The researchers addressed two common questions about electric cars: First, would the environmental damage of generating the electricity make a plug-in car dirtier than a car that uses gasoline? And second, would the carbon emitted in making the battery cancel the carbon savings from driving a plug-in car?

“An electric car is only as good for the climate as the electricity used to power it,” the report begins. Electricity produced from fossil fuels causes more carbon emissions than that from hydro or nuclear plants.

The advantage in Washington state is second only to Vermont, which uses predominantly nuclear power, supplemented by hydro and other renewable energy sources. Idaho, Oregon and California are similar to Washington.

Kentucky, Indiana, West Virginia, Wyoming and New Mexico rank as the dirtiest states for power generation. Those are the places where an all-gasoline car can be cleaner than all electric. South Dakota ranks fifth for its clean hydropower, while oil-rich North Dakota has one of the dirtiest electric grids, ranked 42nd.

Even in hydro-powered states, there’s no free lunch.

“One of the surprising things to us is how much the emissions to make the battery matter,” said Alyson Kenward, a senior scientist and co-author. Battery manufacturing emits 10,000 to 40,000 pounds of carbon per battery and electrical components, the report says.

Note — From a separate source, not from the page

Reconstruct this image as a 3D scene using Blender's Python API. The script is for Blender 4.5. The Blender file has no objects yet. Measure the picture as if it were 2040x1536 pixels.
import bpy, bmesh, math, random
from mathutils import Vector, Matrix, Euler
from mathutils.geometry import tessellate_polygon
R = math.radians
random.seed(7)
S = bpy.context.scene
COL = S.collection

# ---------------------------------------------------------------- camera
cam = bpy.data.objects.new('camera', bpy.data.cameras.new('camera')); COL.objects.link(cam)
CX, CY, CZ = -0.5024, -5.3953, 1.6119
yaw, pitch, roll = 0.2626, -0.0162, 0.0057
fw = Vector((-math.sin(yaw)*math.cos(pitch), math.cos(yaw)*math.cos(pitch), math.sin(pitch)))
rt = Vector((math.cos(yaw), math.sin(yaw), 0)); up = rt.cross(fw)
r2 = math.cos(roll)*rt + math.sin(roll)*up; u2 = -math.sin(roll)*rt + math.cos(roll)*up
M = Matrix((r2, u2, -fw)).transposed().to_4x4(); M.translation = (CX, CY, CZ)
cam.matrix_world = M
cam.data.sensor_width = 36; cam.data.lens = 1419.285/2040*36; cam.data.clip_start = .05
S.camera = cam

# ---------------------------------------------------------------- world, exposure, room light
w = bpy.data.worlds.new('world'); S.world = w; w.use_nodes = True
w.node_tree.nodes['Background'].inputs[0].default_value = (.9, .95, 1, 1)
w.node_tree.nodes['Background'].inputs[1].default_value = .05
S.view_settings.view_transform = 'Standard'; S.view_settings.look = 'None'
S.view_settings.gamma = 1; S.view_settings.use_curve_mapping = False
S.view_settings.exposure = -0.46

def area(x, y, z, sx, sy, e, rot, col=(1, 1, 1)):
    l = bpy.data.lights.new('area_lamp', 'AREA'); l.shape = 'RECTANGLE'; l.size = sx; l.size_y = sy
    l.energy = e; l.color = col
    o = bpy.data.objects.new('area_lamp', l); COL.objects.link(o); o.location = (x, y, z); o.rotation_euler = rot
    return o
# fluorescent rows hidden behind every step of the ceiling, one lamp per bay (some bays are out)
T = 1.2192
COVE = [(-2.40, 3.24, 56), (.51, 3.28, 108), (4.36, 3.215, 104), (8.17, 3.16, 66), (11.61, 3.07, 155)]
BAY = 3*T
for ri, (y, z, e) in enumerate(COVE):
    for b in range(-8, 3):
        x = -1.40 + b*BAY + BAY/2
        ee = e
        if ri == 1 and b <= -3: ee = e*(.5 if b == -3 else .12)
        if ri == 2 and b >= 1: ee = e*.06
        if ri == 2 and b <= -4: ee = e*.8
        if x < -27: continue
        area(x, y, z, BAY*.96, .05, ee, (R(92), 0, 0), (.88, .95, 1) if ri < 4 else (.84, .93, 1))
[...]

This means, for instance, that in Washington state you would have to drive a plug-in Honda Fit 20,430 miles to overcome the initial “carbon debt,” compared to driving a gasoline-hybrid Toyota Prius, she said.

There are 37 states reported where a gasoline-hybrid Toyota Prius is more benign than an all electric Nissan Leaf, even after 100,000 miles on the road.

However, the report doesn’t capture all the ecological burdens, including the radioactive waste left by nuclear power or the historic destruction of salmon runs by Northwest hydropower.

Hybrid cars pair a gasoline engine with a battery that constantly recharges from the kinetic energy of the moving car. The hybrid batteries require less energy to make than an all-electric battery. A Chevy Volt runs for about 40 miles off a plug-in battery and carries a gasoline engine to extend its range. (General Motors this week reduced the sticker price by $5,000 to about $35,000, not including another $7,000 or so in possible government rebates, CNN reported.)

Washington, Oregon and California are developing the West Coast Green Highway, with charging stations provided every 25 to 50 miles, allowing all-electric driving.

The cleanest cars for Washington state were the electric Honda Fit, the Nissan Leaf, a plug-in Toyota Prius, Ford Focus Electric and Ford C-Max Energi.

Scientists have identified carbon emissions as a contributor to global warming. In Washington state, transportation is the leading source of carbon pollution.